CAT ROYALE

Blast Theory (2023)

Blast Theory’s Cat Royale photo: RULER

Would you trust a robot to care for your pet?  

This video installation shows three cats - Ghostbuster, Pumpkin and Clover - living in a custom-built environment with an artificial intelligence. This is a cat utopia with cosy dens, ledges to relax, and places to climb. A robot arm offers activities to make the cats happier: throwing a ball, dangling a feather, or offering a snack. A computer vision system and human observers measure the cats’ happiness, learning about their individual preferences over time.  

In a society where machines have increasing agency in our daily lives, Cat Royale  explores the impact of technology on animal (and human) welfare. It asks us to consider whether we should task AI with making us happier.  

Take part in an accompanying survey exploring how you feel about the use of AI for care within domestic settings. This has been designed by researcher Kate Devlin.   


CREDITS

Co-commissioned by Science Gallery London and Queensland Museum for World Science Festival Brisbane 2023
Developed in collaboration with the Mixed Reality Lab at the University of Nottingham
Supported by UKRI via the Trustworthy Autonomous Systems Hub 
Cat environment by We Make Stuff Happen. 
Blast Theory is supported using public funding from Arts Council England. 


BLAST THEORY make interactive art to explore social and political questions. The group’s work places the public at the centre of unusual and sometimes unsettling experiences, to create new perspectives and open up the possibility of change. Led by Matt Adams, Ju Row Farr and Nick Tandavanitj, the group draw on popular culture and new technologies to make performances, games, films, apps and installations. Blast Theory have shown work at the Venice Biennale, Tribeca Film Festival, ICC in Tokyo, Hebbel am Ufer in Berlin, the Barbican and Tate Britain. Commissioners include Channel 4, Sundance Film Festival and the Royal Opera House. Blast Theory have been nominated for four BAFTAs and won the Golden Nica at Prix Ars Electronica and the Nam June Paik Art Center Award.

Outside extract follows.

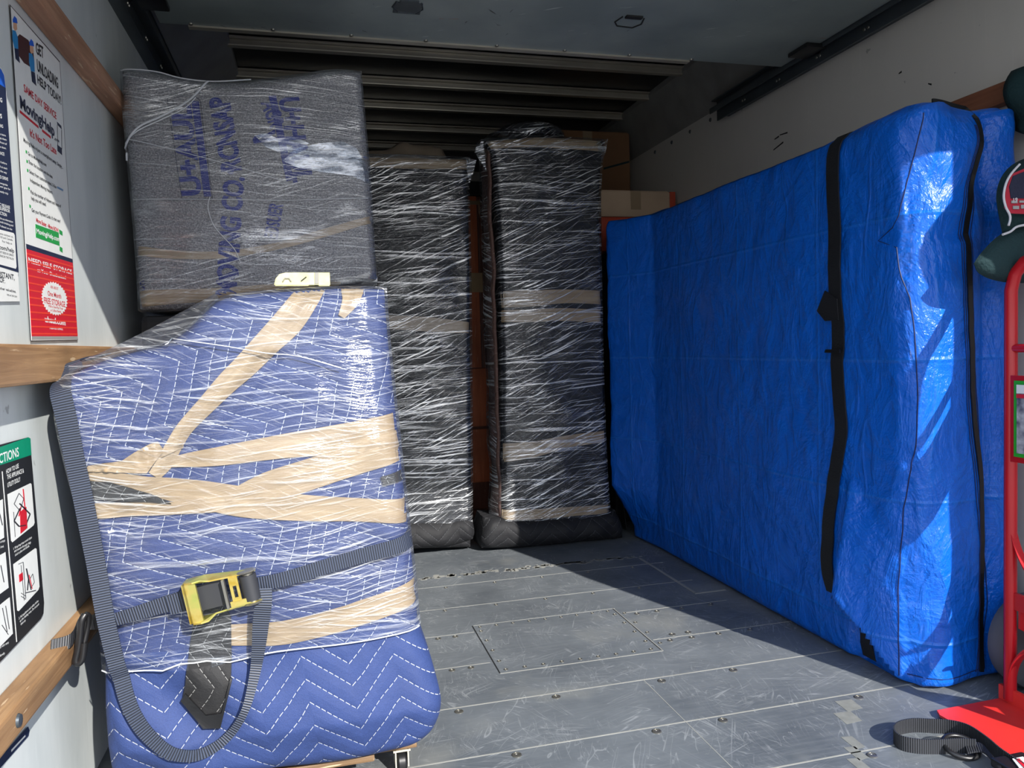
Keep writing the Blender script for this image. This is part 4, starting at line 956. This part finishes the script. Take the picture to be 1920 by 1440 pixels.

DR KATE DEVLIN is a Reader in Artificial Intelligence & Society in the Department of Digital Humanities, King's College London. Her research investigates how people interact with and react to technologies, both past and future. Kate is the author of the critically acclaimed Turned On: Science, Sex and Robots (Bloomsbury, 2018), which examines the ethical and social implications of technology and intimacy. In 2016 she ran the UK’s first sex tech hackathon. Kate is Advocacy and Engagement Director for the UKRI-funded Trusted Autonomous Systems Hub – a collaborative platform to enable the development of socially beneficial robotics and artificial intelligence systems that are both trustworthy in principle and trusted in practice. Kate is a board member of the Open Rights Group, a UK-based organisation that works to preserve digital rights and freedoms, and is a campaigner for gender equality to improve opportunities for women in tech. As a science communicator, she provides accessible accounts of robotics and AI in both broadcast and print media.